Eating out in León was definitely one of the major highlights of my time there. Tapas is free with every drink you buy, and more often than not, you get more than your money’s worth. It’s typical to order a corto, a very small beer, like a quarter pint and have a tapa included. Most people do this, especially at dinner time and you would spend around 1€ for a beer at most places, no more than 1.30€ or you’ve spent too much. Barrio Humedo is a well-known area for tapas, and it’s well worth checking out the local dishes, such as: cecina, sopa de trucha, sopa de ajo, morcilla, queso de Valdeón, and botillo just to name a few.
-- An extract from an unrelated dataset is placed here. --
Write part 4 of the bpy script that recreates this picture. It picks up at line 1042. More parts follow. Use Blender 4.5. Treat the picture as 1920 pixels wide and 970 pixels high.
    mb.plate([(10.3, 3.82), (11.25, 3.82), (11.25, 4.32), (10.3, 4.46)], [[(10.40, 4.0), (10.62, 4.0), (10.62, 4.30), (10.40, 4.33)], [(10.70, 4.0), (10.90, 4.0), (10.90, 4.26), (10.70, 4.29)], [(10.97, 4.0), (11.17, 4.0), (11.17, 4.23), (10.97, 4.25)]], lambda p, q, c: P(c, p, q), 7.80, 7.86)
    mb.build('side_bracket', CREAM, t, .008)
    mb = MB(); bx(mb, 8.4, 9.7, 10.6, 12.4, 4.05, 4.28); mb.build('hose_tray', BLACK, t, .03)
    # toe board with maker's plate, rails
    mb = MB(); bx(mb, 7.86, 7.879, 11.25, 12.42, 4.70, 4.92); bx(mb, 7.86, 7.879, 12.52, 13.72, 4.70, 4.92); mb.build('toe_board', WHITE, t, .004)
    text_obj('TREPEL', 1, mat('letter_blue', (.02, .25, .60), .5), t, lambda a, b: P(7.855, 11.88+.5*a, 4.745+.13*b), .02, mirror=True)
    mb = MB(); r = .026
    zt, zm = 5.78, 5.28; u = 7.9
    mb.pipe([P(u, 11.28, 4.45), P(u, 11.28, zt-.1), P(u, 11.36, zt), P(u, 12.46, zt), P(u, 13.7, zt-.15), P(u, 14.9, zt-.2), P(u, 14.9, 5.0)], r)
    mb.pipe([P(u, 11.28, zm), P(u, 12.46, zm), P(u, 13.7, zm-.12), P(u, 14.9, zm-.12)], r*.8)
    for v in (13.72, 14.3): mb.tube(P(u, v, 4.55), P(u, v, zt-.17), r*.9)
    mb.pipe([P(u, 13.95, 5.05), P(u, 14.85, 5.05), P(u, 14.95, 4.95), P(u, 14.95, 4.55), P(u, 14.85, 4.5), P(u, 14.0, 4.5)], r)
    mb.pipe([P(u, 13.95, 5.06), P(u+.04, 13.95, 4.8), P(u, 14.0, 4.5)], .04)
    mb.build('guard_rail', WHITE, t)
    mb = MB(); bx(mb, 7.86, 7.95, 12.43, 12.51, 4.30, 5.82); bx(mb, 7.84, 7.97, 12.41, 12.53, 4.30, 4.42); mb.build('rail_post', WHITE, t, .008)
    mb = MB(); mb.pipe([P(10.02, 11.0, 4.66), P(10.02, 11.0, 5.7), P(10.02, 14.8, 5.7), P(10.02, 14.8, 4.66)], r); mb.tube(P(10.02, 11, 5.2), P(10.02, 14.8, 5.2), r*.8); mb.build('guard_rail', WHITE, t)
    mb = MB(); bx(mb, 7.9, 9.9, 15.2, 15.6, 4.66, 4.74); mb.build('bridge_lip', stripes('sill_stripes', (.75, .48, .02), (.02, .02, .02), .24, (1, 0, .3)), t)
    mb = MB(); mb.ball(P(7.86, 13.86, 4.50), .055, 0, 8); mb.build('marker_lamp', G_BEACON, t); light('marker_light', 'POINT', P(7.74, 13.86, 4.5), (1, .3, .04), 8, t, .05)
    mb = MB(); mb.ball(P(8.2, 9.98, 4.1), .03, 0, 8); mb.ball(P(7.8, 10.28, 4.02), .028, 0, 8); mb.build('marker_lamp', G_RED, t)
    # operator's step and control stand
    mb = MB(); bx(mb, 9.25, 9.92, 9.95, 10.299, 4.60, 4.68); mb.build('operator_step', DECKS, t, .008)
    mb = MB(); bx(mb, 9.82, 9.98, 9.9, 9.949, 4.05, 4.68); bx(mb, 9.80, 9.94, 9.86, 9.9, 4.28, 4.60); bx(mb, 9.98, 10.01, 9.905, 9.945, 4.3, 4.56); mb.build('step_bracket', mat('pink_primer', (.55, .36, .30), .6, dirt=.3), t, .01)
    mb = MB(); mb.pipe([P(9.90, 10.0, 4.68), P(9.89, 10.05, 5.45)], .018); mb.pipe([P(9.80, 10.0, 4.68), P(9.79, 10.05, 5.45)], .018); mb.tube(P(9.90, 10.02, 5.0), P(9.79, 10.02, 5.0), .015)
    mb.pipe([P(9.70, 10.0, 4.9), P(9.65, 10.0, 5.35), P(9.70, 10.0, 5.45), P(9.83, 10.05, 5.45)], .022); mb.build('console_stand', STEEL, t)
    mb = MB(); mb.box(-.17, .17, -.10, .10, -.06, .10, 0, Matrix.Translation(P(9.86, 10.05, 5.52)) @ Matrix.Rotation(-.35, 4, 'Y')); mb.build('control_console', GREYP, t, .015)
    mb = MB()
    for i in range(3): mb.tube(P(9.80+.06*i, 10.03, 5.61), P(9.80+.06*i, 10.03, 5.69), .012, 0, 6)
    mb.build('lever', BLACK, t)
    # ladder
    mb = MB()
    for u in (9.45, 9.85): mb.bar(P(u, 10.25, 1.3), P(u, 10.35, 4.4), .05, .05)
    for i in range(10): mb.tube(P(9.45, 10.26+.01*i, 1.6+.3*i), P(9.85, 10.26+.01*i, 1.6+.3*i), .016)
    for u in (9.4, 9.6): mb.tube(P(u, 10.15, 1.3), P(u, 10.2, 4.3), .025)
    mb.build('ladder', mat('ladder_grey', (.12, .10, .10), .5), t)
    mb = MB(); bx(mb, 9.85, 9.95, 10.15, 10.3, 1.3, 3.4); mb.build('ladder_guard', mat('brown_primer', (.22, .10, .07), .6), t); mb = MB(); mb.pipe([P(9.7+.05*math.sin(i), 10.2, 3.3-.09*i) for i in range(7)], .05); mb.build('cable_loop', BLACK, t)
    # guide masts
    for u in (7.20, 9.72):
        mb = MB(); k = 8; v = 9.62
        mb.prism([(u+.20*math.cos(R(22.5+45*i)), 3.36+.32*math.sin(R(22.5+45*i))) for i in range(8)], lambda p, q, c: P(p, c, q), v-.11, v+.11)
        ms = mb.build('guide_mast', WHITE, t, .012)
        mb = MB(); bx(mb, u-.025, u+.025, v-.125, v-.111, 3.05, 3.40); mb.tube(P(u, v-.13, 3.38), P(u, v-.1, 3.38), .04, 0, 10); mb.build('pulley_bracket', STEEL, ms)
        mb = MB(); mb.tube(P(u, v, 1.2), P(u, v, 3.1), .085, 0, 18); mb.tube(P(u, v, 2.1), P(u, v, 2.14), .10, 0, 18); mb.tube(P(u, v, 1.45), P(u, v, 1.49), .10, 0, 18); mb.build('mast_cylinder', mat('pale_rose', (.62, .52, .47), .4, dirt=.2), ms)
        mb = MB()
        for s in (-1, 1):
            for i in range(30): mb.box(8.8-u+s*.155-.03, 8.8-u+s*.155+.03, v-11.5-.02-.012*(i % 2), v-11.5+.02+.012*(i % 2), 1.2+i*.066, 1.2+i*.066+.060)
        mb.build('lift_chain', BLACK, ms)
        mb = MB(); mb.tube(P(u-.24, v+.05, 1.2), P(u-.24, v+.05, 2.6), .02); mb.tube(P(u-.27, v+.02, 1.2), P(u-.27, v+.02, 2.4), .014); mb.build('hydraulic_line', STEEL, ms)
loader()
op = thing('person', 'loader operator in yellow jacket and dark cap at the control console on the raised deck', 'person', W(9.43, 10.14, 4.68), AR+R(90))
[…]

However, there are a couple of areas I think are better value for money than there, such as the shopping district, bar Odin, Seaki and Las Tapas (original name right?) to name a few, and the area near Plaza Cid. You get about 3 or 4 if not more things served for the price of a beer. I guarantee once you’ve visited 3 or 4 bars you will be full and will have only paid a fiver for it. During the day however, you are more likely to have a sit down meal, and again, a good set menu will cost about 8-11€.

The weather in León is quite extreme between day and night. It’s not uncommon even during the summer to have a jacket for the night, even if it was a hot day, as temperature can go below 10 degrees even in July. In winter, if you don’t have a jacket, you’re a maniac as it can snow as late as April there. Also the sun can be very strong there, just a word of warning.

Spanish is the main Language here and even though there exists a leones language, nobody speaks it and this particular dialect is one of the clearest in the whole of Spain, so if you speak a little, you should be ok. English is not very well known there however, and people are hit and miss to you depending on how well you can communicate with them.

To Sum up, León is a fairly small city that’s hard to get to, usually cold, but has so much to offer, not just on your plate, but with an experience that’s difficult to replicate. I would definitely go back as part of a tour, and I did back in 2015.